65 Fahrräder abgeschleppt
Leitlinien für Blinde zu verparken, kann seit zwei Monaten für Radler teuer werden. Nach wie vor übersehen viele die Markierungen.
Sie sind seit mehr als zwanzig Jahren in der Stadt zu finden und sind doch vielen unbekannt: die sogenannten „taktilen Leitlinien“– Rillen im Boden, an denen sich Blinde und sehgeschädigte Menschen orientieren können. Dass es kein Kavaliersdelikt ist, diese Leitlinien zu verstellen, und dass diese Gedankenlosigkeit teuer werden kann, mussten 65 Grazer Radfahrer seit 7. August erfahren: Ihre Räder wurden abgeschleppt.
„Ein Drittel wurde bisher wieder ausgelöst“, ist im Büro von Verkehrsstadträtin Elke Kahr zu erfahren. „Manche Besitzer verstehen nicht, warum die Räder nicht einfach woanders hingestellt werden, die meisten sind aber einsichtig, wenn man ihnen erklärt, wofür diese Linien eigentlich da sind“, ist bei der Firma Wuthe in der Triester Straße zu erfahren, bei der man die Räder abholen kann. Für das Abschleppen fällt dabei eine Gebühr von 29,64 Euro an, dazu kommt eine Lagergebühr von 1,78 Euro pro Tag. Und dann ist wie für falsch geparkte Autos auch ein Bußgeld zu berappen, das je nach Vergehen und Begleitumständen bemessen wird.
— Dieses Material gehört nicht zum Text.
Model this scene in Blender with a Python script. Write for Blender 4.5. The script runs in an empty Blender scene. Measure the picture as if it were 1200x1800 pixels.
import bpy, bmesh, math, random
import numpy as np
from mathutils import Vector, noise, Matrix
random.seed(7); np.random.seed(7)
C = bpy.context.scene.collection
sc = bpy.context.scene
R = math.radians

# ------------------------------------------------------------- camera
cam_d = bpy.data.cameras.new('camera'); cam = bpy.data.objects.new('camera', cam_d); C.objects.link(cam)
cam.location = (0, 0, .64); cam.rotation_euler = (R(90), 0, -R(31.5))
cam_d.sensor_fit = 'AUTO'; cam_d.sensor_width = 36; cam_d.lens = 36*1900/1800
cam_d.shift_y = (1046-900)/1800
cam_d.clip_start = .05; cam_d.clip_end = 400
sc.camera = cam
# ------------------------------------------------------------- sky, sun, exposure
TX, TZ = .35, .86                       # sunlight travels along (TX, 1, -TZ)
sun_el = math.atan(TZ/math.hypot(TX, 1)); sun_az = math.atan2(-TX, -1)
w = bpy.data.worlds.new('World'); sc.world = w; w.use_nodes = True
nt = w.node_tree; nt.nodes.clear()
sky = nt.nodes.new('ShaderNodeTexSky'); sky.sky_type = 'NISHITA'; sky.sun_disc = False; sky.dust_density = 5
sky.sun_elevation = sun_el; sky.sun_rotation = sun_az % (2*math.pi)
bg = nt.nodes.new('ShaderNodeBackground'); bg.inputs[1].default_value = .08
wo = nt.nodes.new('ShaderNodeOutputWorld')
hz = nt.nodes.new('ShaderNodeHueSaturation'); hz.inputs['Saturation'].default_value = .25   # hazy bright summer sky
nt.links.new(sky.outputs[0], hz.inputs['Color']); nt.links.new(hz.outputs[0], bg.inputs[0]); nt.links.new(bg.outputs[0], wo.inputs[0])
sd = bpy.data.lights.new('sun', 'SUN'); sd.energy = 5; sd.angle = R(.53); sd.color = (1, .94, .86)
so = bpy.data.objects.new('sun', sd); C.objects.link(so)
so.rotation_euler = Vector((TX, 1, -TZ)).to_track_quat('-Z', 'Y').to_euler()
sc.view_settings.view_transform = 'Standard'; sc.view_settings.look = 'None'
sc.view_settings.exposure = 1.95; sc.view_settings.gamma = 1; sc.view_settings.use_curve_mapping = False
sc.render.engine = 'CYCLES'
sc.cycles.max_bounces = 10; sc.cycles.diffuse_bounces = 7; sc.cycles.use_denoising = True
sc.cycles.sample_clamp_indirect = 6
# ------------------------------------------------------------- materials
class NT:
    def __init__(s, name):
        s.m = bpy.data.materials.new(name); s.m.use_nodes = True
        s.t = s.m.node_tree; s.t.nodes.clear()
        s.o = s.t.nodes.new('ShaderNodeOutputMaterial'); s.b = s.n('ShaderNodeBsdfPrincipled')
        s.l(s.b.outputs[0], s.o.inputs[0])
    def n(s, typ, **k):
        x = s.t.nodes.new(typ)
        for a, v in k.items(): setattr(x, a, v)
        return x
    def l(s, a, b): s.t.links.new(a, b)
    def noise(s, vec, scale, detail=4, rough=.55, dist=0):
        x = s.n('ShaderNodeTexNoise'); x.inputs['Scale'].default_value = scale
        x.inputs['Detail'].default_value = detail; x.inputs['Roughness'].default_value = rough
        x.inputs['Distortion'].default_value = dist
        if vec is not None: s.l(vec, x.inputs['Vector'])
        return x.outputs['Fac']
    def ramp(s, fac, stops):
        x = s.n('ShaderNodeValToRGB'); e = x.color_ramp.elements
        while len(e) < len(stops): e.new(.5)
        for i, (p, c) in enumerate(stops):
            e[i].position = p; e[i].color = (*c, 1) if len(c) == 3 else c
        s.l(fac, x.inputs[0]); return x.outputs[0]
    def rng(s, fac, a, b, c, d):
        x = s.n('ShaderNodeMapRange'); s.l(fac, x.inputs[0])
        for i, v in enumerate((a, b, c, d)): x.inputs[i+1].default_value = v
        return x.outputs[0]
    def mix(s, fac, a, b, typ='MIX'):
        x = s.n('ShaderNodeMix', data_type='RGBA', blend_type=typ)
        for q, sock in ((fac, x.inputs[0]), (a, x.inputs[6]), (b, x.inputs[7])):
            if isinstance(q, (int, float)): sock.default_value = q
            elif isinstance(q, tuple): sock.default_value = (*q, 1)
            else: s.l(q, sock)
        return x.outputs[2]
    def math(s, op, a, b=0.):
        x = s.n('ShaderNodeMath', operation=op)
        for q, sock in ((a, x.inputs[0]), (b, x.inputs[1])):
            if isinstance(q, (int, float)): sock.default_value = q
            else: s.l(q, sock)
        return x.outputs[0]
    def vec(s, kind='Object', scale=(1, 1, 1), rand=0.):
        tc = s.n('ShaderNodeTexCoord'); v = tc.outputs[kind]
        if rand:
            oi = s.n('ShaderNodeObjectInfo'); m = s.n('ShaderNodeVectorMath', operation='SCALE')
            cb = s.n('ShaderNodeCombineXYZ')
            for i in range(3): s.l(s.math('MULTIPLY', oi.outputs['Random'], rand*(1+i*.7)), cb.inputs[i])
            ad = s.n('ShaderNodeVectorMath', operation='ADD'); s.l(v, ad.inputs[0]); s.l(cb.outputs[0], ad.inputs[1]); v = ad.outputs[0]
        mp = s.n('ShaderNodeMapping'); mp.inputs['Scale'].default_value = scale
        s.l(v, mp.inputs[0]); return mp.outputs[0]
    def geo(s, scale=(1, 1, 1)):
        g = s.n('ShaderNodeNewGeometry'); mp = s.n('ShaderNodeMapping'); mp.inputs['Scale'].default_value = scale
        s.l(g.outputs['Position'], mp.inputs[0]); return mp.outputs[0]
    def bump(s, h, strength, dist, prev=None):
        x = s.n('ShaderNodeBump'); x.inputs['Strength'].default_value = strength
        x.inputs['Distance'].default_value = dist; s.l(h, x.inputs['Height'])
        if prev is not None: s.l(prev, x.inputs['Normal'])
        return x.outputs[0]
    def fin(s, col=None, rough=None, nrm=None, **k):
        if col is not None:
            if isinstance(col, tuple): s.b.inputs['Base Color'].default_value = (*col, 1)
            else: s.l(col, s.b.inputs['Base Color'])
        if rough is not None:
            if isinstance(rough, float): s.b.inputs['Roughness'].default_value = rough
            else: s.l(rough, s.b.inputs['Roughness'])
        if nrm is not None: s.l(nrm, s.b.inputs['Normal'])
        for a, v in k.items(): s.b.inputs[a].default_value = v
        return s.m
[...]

Möglich gemacht hat das eine Novelle der Straßenverkehrsordnung, die taktile Leitlinien unter verschärften Schutz stellt. „Das ist aber keine Radlerstrafaktion. Es geht darum, aufzuklären. Auch Müllkübel, Sonnenschirme und Wühlkisten werden auf diese Leitlinien gestellt“, unterstreicht Kahr. Wie der Blinden- und Sehbehindertenverband Steiermark setzt sie deshalb weiter auf Information. Auf die erste Infokampagne im Juli soll jetzt im Oktober eine zweite folgen. Welche Tragweite das Thema hat, macht Helmut Kroissenbrunner vom Blindenverband klar: „Steht ein Hindernis auf den Leitlinien, ist das für Betroffene als würde beim Autofahren plötzlich das Navi ausfallen.“ Seit 1994 hat Graz ein tastbares Bodenleitsystem. Blinde und Sehgeschädigte führen den Langstock an diesen Rillen entlang. Fußgängerübergänge oder Haltestellen und wichtige Eingänge werden durch T-förmige Rillenplatten (das „Grazer T“) markiert.